Exercise directions. Gather all lines containing the string "Python" and copy them out.

==================================================

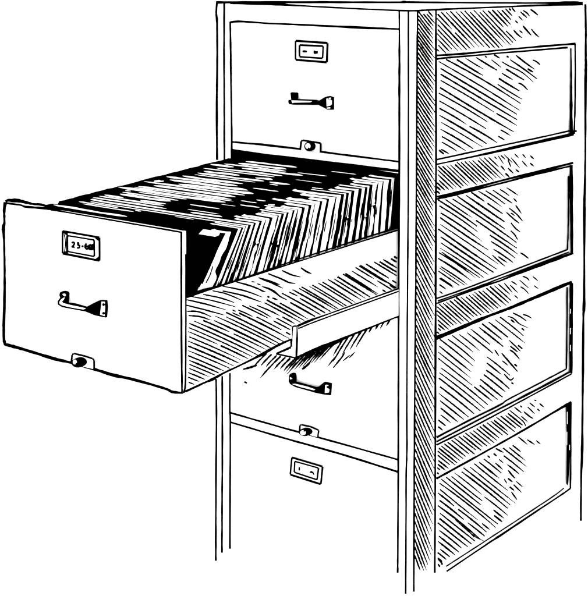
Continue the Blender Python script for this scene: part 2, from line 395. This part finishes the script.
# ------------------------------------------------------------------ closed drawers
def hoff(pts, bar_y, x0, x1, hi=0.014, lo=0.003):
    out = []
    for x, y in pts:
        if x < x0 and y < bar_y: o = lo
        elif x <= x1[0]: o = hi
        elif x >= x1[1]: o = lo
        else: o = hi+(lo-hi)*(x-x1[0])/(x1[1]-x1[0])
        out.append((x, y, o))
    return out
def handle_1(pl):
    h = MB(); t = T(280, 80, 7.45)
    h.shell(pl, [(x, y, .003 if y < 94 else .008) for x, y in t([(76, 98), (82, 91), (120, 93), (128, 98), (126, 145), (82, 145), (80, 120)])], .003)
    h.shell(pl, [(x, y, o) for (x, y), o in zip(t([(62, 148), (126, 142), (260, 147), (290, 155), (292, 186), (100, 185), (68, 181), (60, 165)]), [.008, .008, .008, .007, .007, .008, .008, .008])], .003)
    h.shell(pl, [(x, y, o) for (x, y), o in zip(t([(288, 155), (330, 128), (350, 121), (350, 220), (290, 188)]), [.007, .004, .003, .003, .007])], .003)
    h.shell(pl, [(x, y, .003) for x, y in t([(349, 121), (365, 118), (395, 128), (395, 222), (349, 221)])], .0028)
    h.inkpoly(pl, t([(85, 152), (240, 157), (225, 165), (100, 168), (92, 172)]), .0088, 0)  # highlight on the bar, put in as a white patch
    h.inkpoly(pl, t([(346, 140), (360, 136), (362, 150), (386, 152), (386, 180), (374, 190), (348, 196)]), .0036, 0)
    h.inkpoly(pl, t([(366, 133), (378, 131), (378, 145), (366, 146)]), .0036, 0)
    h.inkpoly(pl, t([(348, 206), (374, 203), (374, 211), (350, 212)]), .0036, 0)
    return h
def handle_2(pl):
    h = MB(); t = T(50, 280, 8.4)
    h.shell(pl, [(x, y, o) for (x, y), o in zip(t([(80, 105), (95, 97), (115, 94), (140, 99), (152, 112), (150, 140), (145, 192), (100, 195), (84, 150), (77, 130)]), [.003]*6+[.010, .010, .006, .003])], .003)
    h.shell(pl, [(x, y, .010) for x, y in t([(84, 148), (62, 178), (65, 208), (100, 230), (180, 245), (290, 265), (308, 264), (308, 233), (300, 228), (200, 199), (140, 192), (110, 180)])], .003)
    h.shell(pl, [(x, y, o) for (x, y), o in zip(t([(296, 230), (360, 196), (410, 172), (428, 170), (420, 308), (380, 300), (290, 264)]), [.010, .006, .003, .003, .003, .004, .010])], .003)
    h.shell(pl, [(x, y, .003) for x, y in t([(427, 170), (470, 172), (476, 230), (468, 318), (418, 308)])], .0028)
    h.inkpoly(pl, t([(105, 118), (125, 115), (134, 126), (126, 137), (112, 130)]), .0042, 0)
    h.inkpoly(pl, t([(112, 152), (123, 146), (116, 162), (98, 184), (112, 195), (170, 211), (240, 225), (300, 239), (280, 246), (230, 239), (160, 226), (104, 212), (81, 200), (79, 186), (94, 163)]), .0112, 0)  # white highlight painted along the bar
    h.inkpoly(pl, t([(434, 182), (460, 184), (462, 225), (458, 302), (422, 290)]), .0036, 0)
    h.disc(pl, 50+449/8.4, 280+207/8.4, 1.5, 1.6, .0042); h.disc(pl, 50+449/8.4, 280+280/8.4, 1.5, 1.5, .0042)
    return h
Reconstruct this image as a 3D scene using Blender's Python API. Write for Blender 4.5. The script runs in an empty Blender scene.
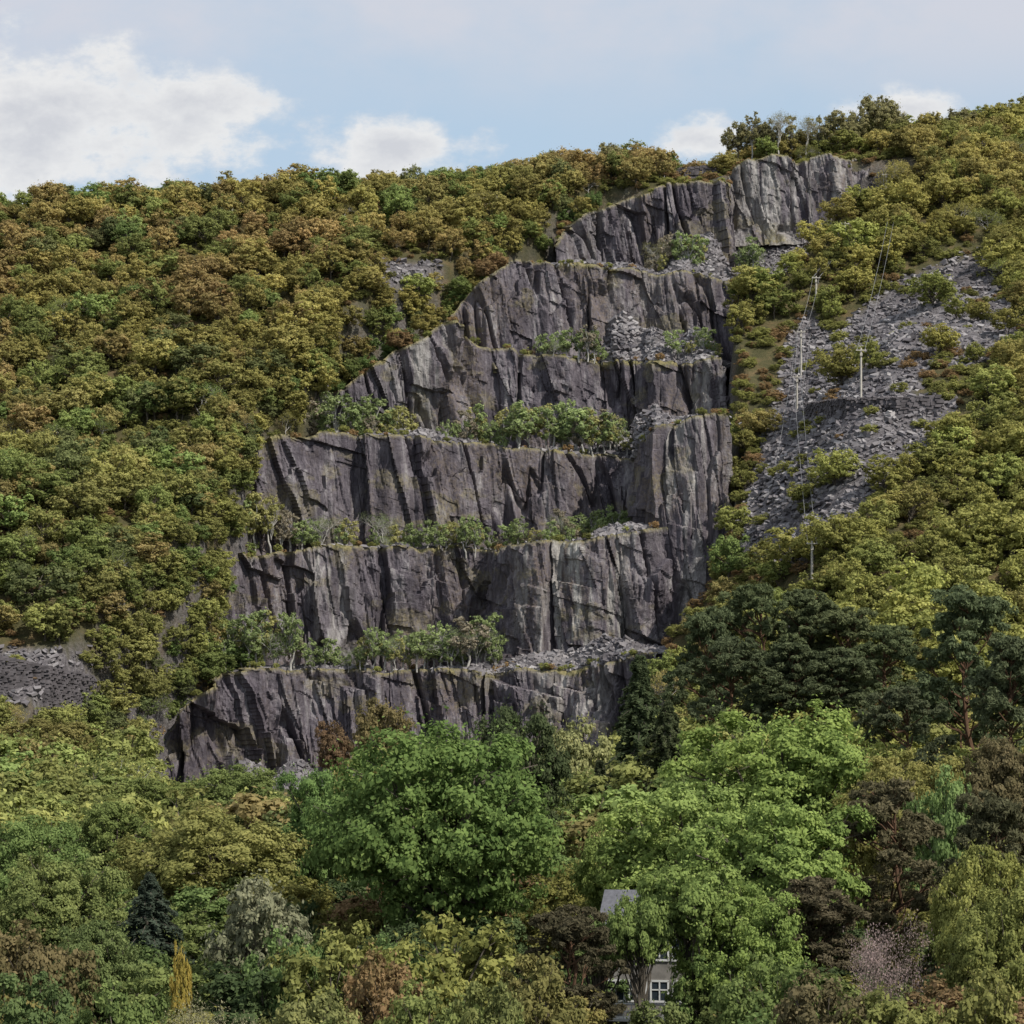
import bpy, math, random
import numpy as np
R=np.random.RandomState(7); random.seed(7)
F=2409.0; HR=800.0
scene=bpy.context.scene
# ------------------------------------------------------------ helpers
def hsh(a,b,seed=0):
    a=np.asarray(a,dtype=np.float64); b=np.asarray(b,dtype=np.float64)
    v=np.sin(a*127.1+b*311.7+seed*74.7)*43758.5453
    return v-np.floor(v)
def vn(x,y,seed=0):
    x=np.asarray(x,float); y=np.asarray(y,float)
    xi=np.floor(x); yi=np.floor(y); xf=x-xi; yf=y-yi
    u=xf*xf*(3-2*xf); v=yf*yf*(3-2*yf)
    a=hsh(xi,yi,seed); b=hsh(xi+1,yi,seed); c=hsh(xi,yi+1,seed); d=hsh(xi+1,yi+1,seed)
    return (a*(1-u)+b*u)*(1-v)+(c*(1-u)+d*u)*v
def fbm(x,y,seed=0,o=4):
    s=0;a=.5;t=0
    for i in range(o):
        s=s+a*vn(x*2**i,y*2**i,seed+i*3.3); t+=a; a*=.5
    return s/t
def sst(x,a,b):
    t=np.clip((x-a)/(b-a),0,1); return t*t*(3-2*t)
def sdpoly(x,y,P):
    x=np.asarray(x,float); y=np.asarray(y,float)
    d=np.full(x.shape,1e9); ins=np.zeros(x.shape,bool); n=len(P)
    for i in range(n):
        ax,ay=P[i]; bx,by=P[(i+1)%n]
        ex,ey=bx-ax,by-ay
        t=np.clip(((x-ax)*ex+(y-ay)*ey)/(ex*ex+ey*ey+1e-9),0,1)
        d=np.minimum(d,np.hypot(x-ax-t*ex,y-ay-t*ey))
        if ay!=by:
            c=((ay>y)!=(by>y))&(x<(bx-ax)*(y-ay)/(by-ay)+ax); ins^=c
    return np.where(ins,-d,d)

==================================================

The solution.
Continue the Blender Python script for this scene: part 2, from line 395. This part finishes the script.
Reconstruct this image as a 3D scene using Blender's Python API. Write for Blender 4.5. The script runs in an empty Blender scene.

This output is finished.